Venturing south from my nest in the north-end of Manhattan (Harlem), the density of street vendors steadily increased. These little rectangles-on-wheels were about eight feet long and three feet wide, and usually roofed by a beach umbrella or two.

Great plumes of exotic steam would flavour the surrounding area, as the small man operating the cart would dish out cheap hot dogs and shawarma to millionaires and street urchins alike.

A dozen such stands were lined-up outside the stately , neoclassical walls of the Metropolitan Museum of Art (the Met) on 5th Avenue. At first, the apparent clash of highbrow culture and proletarian cuisine aroused my sense of irony and I chuckled at the sight, but as I acclimatized to the city and witnessed the way New Yorkers of all walks-of-life rub shoulders with each other, the scene outside the Met made more sense.

It was, however, the pizza that I gravitated towards.

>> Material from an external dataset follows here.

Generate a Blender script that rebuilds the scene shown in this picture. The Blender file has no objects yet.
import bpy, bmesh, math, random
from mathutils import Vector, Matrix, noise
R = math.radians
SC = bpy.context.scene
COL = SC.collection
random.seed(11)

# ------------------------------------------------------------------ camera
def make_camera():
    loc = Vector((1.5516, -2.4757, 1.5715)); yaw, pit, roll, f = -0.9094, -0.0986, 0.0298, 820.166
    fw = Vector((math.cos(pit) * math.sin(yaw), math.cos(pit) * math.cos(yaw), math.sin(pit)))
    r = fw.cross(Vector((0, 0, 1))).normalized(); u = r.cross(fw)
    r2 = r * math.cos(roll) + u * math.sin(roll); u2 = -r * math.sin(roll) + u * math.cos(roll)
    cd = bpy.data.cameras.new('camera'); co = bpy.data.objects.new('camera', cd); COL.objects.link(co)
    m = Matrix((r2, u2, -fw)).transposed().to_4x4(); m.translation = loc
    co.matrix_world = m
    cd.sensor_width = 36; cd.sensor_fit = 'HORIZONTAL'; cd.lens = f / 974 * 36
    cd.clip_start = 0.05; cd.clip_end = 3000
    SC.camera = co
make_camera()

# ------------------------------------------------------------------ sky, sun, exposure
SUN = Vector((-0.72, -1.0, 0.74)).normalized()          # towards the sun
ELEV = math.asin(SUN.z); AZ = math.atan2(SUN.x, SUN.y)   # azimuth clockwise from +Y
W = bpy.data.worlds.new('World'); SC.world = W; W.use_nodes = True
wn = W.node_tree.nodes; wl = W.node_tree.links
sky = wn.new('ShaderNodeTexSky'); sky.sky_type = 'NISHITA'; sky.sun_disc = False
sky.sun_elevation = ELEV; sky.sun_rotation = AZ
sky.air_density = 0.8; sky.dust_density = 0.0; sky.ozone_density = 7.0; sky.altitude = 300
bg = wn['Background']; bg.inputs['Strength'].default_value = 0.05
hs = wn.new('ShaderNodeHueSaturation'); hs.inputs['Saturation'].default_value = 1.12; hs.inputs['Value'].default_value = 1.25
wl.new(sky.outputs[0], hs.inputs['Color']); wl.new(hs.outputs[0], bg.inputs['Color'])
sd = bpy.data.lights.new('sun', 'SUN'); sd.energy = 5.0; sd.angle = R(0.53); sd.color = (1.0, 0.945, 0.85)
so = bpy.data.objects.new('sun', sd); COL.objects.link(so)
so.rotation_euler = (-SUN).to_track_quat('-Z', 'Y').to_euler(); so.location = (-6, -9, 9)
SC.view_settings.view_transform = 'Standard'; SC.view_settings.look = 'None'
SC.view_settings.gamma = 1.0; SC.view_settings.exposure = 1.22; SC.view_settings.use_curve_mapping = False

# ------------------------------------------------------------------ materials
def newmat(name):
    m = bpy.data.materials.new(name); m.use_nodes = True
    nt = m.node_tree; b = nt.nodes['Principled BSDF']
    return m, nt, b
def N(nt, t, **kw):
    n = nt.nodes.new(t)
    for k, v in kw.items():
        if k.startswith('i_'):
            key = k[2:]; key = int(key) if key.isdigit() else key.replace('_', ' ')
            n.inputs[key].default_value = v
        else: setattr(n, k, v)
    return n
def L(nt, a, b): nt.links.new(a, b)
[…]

New York-style pizza was the only genre I saw being served with any conviction. Such a pie originates as a huge circular collage, before being cut into generous wedges and placed underneath heat lamps, behind glass panes . When one orders a slice, the man behind the counter wrangles it onto a spatula-type instrument, slides in into a brick oven for a minute , and serves it to you, warm as the Western Sahara .

The pizzas are characterized by thin crusts, which require structural support in the form of a hand under the base, keeping the slice from flopping downward. The real pros fold their slice in half and eat it as a pseudo sandwich.

I saw wedges of pizza as cheap as $1 and never more expensive than $4. And one slice kept me going for the whole afternoon.

With these stats in mind, coupled with New York’s abundance of pizza joints, a simple cost/benefit analysis dictated that slices were to become a food-staple during my three-week stay in the Big Apple.

And the truth is, even if I had arrived to an immaculate kitchen that smelled vaguely of lavender, I still would have eaten a lot of pizza.

But you already knew that, didn’t you?